-- start --

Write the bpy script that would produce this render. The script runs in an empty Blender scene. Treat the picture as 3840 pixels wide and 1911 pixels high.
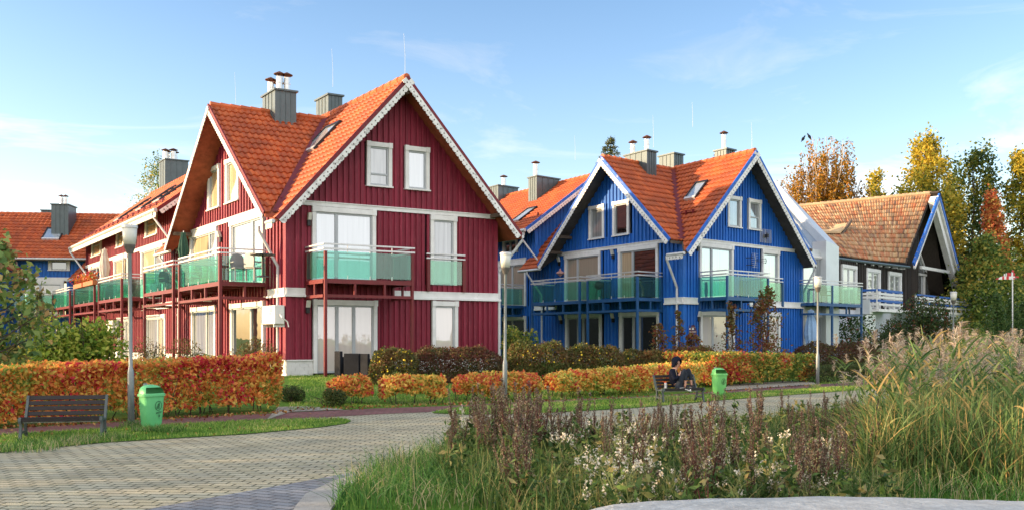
import bpy, bmesh, math, random
import numpy as np
from mathutils import Vector, Matrix, noise as mnoise
random.seed(7); RNG = np.random.default_rng(11)
V = Vector
scene = bpy.context.scene
COL = scene.collection
# ---------------------------------------------------------------- camera geometry
F, CX, HY, EYE = 3400.0, 1920.0, 1265.0, 1.65
def gp(px, py, z=0.0):
    Y = F*(EYE-z)/(py-HY); return V(((px-CX)/F*Y, Y, z))
def at(px, py, Y):
    return V(((px-CX)/F*Y, Y, EYE+(HY-py)/F*Y))
SIDE = [(-40,-15.),(-8.9,15.8),(-4.9,20.0),(-1.6,21.8),(3.6,25.4),(10.7,32.0),(60,78.)]
def side_d(x, y):
    best = 1e9
    for (x0,y0),(x1,y1) in zip(SIDE, SIDE[1:]):
        dx,dy = x1-x0,y1-y0; L=math.hypot(dx,dy)
        t = max(0,min(1,((x-x0)*dx+(y-y0)*dy)/(L*L)))
        d = math.hypot(x-x0-t*dx, y-y0-t*dy)
        s = (dx*(y-y0)-dy*(x-x0))
        if d < abs(best): best = d if s>0 else -d
    return best
def gz(x, y):
    t = max(0,min(1,(side_d(x,y)-0.4)/8.0)); return 0.35*t*t*(3-2*t)
def G(x, y): return V((x, y, gz(x,y)))
def gpt(px, py):
    z = 0.0
    for _ in range(6):
        p = gp(px, py, z); z = gz(p.x, p.y)
    return V((p.x,p.y,z))
# ---------------------------------------------------------------- object helpers
ORG = {}
def tag(o, label=None, cat=None, group=None, kind=None):
    if label: o['label'] = label
    if cat: o['category'] = cat
    if group: o['group'] = group
    if kind: o['kind'] = kind
    return o
def empty(name, loc, label, cat, group=None):
    o = bpy.data.objects.new(name, None); COL.objects.link(o)
    o.location = loc; o.empty_display_size = .2; ORG[o.name] = V(loc)
    return tag(o, label, cat, group)
def link(name, me, mats, parent=None, base=None, smooth=False):
    o = bpy.data.objects.new(name, me); COL.objects.link(o)
    for m in (mats if isinstance(mats,(list,tuple)) else [mats]): me.materials.append(m)
    if parent is not None:
        o.parent = parent; ORG[o.name] = ORG[parent.name]
    else:
        o.location = base if base is not None else V((0,0,0)); ORG[o.name] = V(o.location)
    if smooth:
        me.polygons.foreach_set('use_smooth', [True]*len(me.polygons))
    return o
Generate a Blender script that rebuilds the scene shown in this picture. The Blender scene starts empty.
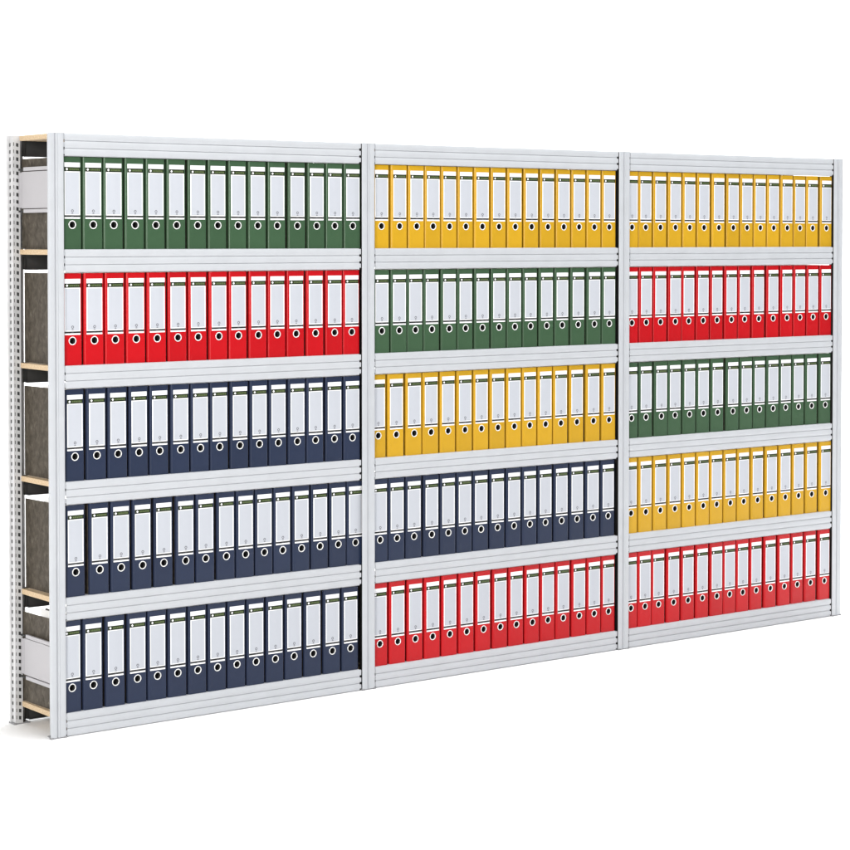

-- end --

Write out again every line above exactly as given; the pictures do not belong in the copy.

Write the bpy script that would produce this render. The script runs in an empty Blender scene. Treat the picture as 3840 pixels wide and 1911 pixels high.
import bpy, bmesh, math, random
import numpy as np
from mathutils import Vector, Matrix, noise as mnoise
random.seed(7); RNG = np.random.default_rng(11)
V = Vector
scene = bpy.context.scene
COL = scene.collection
# ---------------------------------------------------------------- camera geometry
F, CX, HY, EYE = 3400.0, 1920.0, 1265.0, 1.65
def gp(px, py, z=0.0):
    Y = F*(EYE-z)/(py-HY); return V(((px-CX)/F*Y, Y, z))
def at(px, py, Y):
    return V(((px-CX)/F*Y, Y, EYE+(HY-py)/F*Y))
SIDE = [(-40,-15.),(-8.9,15.8),(-4.9,20.0),(-1.6,21.8),(3.6,25.4),(10.7,32.0),(60,78.)]
def side_d(x, y):
    best = 1e9
    for (x0,y0),(x1,y1) in zip(SIDE, SIDE[1:]):
        dx,dy = x1-x0,y1-y0; L=math.hypot(dx,dy)
        t = max(0,min(1,((x-x0)*dx+(y-y0)*dy)/(L*L)))
        d = math.hypot(x-x0-t*dx, y-y0-t*dy)
        s = (dx*(y-y0)-dy*(x-x0))
        if d < abs(best): best = d if s>0 else -d
    return best
def gz(x, y):
    t = max(0,min(1,(side_d(x,y)-0.4)/8.0)); return 0.35*t*t*(3-2*t)
def G(x, y): return V((x, y, gz(x,y)))
def gpt(px, py):
    z = 0.0
    for _ in range(6):
        p = gp(px, py, z); z = gz(p.x, p.y)
    return V((p.x,p.y,z))
# ---------------------------------------------------------------- object helpers
ORG = {}
def tag(o, label=None, cat=None, group=None, kind=None):
    if label: o['label'] = label
    if cat: o['category'] = cat
    if group: o['group'] = group
    if kind: o['kind'] = kind
    return o
def empty(name, loc, label, cat, group=None):
    o = bpy.data.objects.new(name, None); COL.objects.link(o)
    o.location = loc; o.empty_display_size = .2; ORG[o.name] = V(loc)
    return tag(o, label, cat, group)
def link(name, me, mats, parent=None, base=None, smooth=False):
    o = bpy.data.objects.new(name, me); COL.objects.link(o)
    for m in (mats if isinstance(mats,(list,tuple)) else [mats]): me.materials.append(m)
    if parent is not None:
        o.parent = parent; ORG[o.name] = ORG[parent.name]
    else:
        o.location = base if base is not None else V((0,0,0)); ORG[o.name] = V(o.location)
    if smooth:
        me.polygons.foreach_set('use_smooth', [True]*len(me.polygons))
    return o
Generate a Blender script that rebuilds the scene shown in this picture. The Blender scene starts empty.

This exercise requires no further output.